C Cycle – 5th Sunday of Easter 19

C Cycle – 5th Sunday of Easter 19

Jn. 15:1-8

Jesus in the upper room the night before He died talks with his disciples and one of the things, He says to them and to us is “apart from (Him) we can do nothing.”  Yet one of the things we do in our spiritual life is exactly the opposite.  We take charge and decide for ourselves how we can become holy men and women, how to be better people. We decide what is right, what is wrong, what is sin and what holiness looks like.

Lately, I seem to have had conversations with people who have a desire to feel forgiveness for things they regret doing in their past – things they cannot forgive themselves for doing and desire to feel the forgiveness of God setting them free.  Their guilt is overwhelming them, and it seems to drive them further away from the one who can free them and into further despair because they fear condemnation.

Where do we start to understand the forgiveness God has promised us?  I believe it begins with a fundamental spiritual truth given to us in the very words of Jesus we hear in the gospel today – apart from him we can do nothing.

We have this tendency to look at our weaknesses as permanent flaws that we succumb to constantly and we cannot see a way to change ourselves by any other means except by trying every spiritual means at our disposal.  If we do that, we are not relying on the very means God gave us to become holy and that is by the Spirit of God transforming our heart.  We do not become holy by doing but by receiving.  If we embrace the vine, acknowledging we are the branches who can do nothing on our own, we will feel the freedom of knowing those failings have already been forgiven by God.
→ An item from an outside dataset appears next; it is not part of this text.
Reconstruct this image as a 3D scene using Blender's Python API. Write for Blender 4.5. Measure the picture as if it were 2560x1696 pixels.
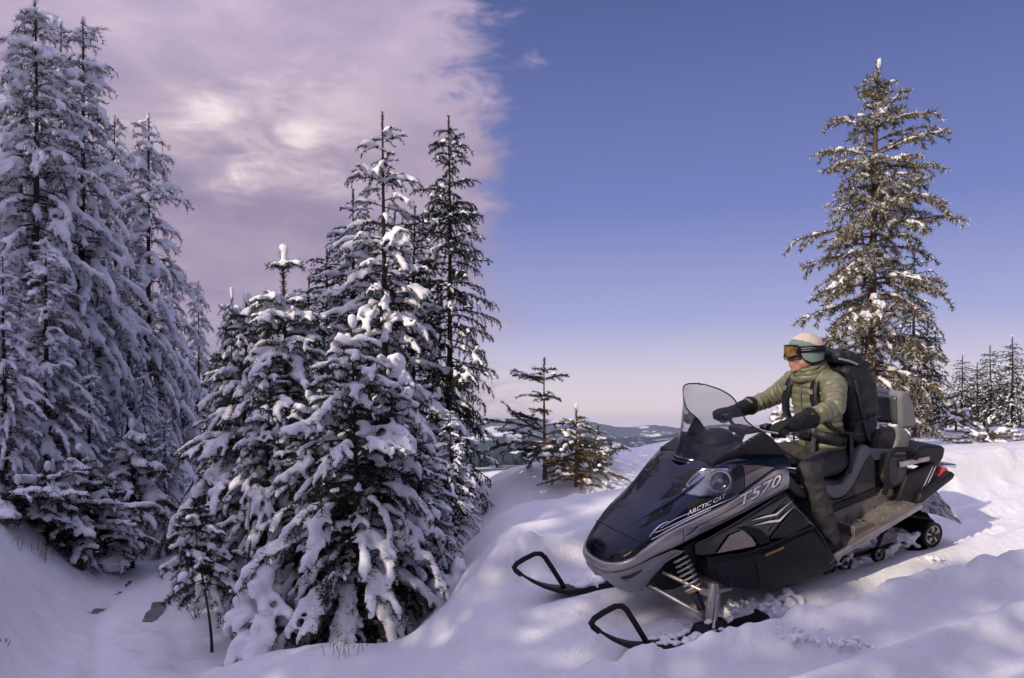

How can we look at ourselves and see or better yet feel the uplifting words of God as He created us telling us how good we really are?”  Do we feel like we are the crowning glory of God’s creation or do we feel like we want to hide from God?  Do we see ourselves reflecting the image of Jesus Christ as God promised us, we are destined to do?  Yet it seems we continue to feel as if we will never overcome our evil desires and feel as if we are continuing to fail to please God? Those feelings can only drive us to strictly control our spiritual lives or avoid the Christian community altogether.

You know early in the churches history this view of our humanity as evil was resisted as heresy.  The Gnostics and Manichaeans viewed the body as evil, corrupted so much so that the soul needed to be shielded or protected from this evil body.  The soul was in danger of being forever tainted by this evil body of ours.  That concept was totally rejected by the Church who acknowledged the soul and body are not evil, and Jesus came to not only save our soul but to redeem our bodies.  Jesus’s words “apart from me you can do nothing” should remind s holiness and redemption was achieved by the love of God through the death of Jesus and the transforming power of the Holy Spirit.

How do we avoid making the mistake the Apostles were making when Paul appears before them after his conversion with the desire to join them in proclaiming the good news?  They did not accept him, they rejected him because they did not believe him.  Don’t we tend to flock to those who tickle our ears and with whom we agree with and dismiss or reject those whose message challenges us to move out of our comfort zones and see how God desires us to be continually growing according to His plan and not remain as we are now?

This gospel today is a call to open our eyes and see the only way to discover the love of God, the forgiveness of God and the mercy of God is by allowing the Spirit to guide us. Paul, who was rejected as not having a true conversion, gives us a clear way to discover these things in his letter to the Galatians, “… the flesh sets its desire against the Spirit and the Spirit against the flesh; for these are in opposition to one another so that you may not do the things that you please but if you are led by the Spirit, you are not under the law” (Gal. 5:17-18).

Let us go back to those things we see in ourselves that condemn us as failing to live up to the standards God desires of us.  Things which are typically sins of the flesh, our cardinal desires of lust, greed, pride, self-centeredness and envy.  When the scriptures speak of the flesh, they are not speaking of our body created in the image and likeness of God but instead the scriptures are referring the things we do to distort our natural human desires.  Sexual intimacy is a natural human desire, but lust motivates us to distort this natural desire in a quest for self-gratification.

Those who deal with psychology of humans tell us we have this desire to be recognized and be acknowledged and rewarded for those achievements.  These desires are a natural part of being human and pride does not drive them.  But pride can drive us to bully others in the quest for recognition, to denigrate them and it causes us to refuse to submit our wills to God.  When Jesus was telling us “apart from me you can do nothing” He is bluntly telling us growing as disciples is not possible if we have spiritual pride that what we are doing is better than any other way to grow in holiness.

The entire reason God sent us Jesus Christ is to change our hearts so we would not look at our human weaknesses and beat ourselves up as never being able to rid ourselves of sinful acts.  He sent us Jesus to show us the way to the freedom of God’s forgiveness for our failings and to show us the way to continue to grow in holiness by following the prompting of the Spirit.